Hiroshima: Latest and Most Egregious stop on Obama Apology Tour leads to calls for Congressional Censure


In his latest reminder to the world that the president believes the United States to be at fault for most — if not all — major problems across the globe, Barack Obama apologized to the Japanese while in Hiroshima this week.

President Barack Obama told the world on Friday in Hiroshima that the American decision to drop nuclear bombs on Japan in 1945 arose from humanity’s worst instincts, including “nationalist fervor or religious zeal.”

The war that ended in Hiroshima and Nagasaki, he said, “grew out of the same base instinct for domination or conquest that had caused conflicts among the simplest tribes, an old pattern amplified by new capabilities and without new constraints.”

The speech — delivered on the eve of Memorial Day weekend — was billed by the White House as anything but an apology, but Obama’s words betrayed his true sentiments.

Obama, a native of Honolulu who grew up near Pearl Harbor, said nothing about the fact that Japan started the war; nothing about the fact that the Japanese were responsible for the slaughter of millions of civilians throughout Asia and the Pacific; nothing about the fact that the Japanese refused to surrender after hundreds of thousands had already been killed in conventional bombing.

Obama implied that Americans had not yet considered the human cost of the atomic bomb: we had to “force ourselves to imagine the moment the bomb fell” and “force ourselves to feel the dread of children confused by what they see,” he said.

He described the moral dilemmas of nuclear warfare as if no president, and no American, had considered them before.
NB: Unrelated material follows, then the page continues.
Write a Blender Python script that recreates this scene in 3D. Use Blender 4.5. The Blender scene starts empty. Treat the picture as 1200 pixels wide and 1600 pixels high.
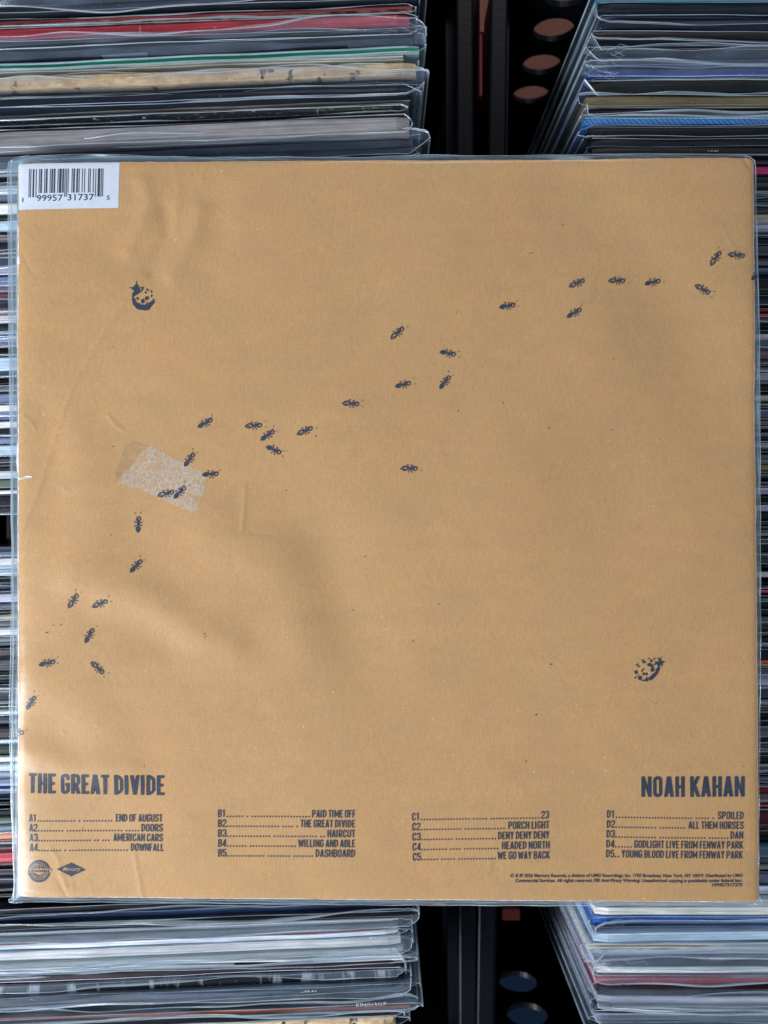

But he left out the moral case for ending the war, and the hundreds of thousands of deaths avoided because of Hiroshima.

The move astounded many for its timing as much as the content of his speech.  On the eve of Memorial Day, when the United States remembers and honors its veterans, the commander in chief of the armed forces has just cast doubt upon the heroism of the Greatest Generation.  This has led to calls for Congress to censure the president.

There is really only one response to Obama’s gesture, and it goes beyond media disputation and moral condemnation.

It must be made clear that at Hiroshima, Obama represented no one but himself — not the Greatest Generation who fought the war, and not the generations of Americans who have grown up enjoying the freedom that victory over Japan secured.

Although the White House claims the speech was not an apology, one only needs to watch it or read the transcript to dispell this lie.  With eight months remaining until Obama leaves the Oval Office for good, he still has plenty of time to apologize to North Korea, Iran, and ISIS before he goes.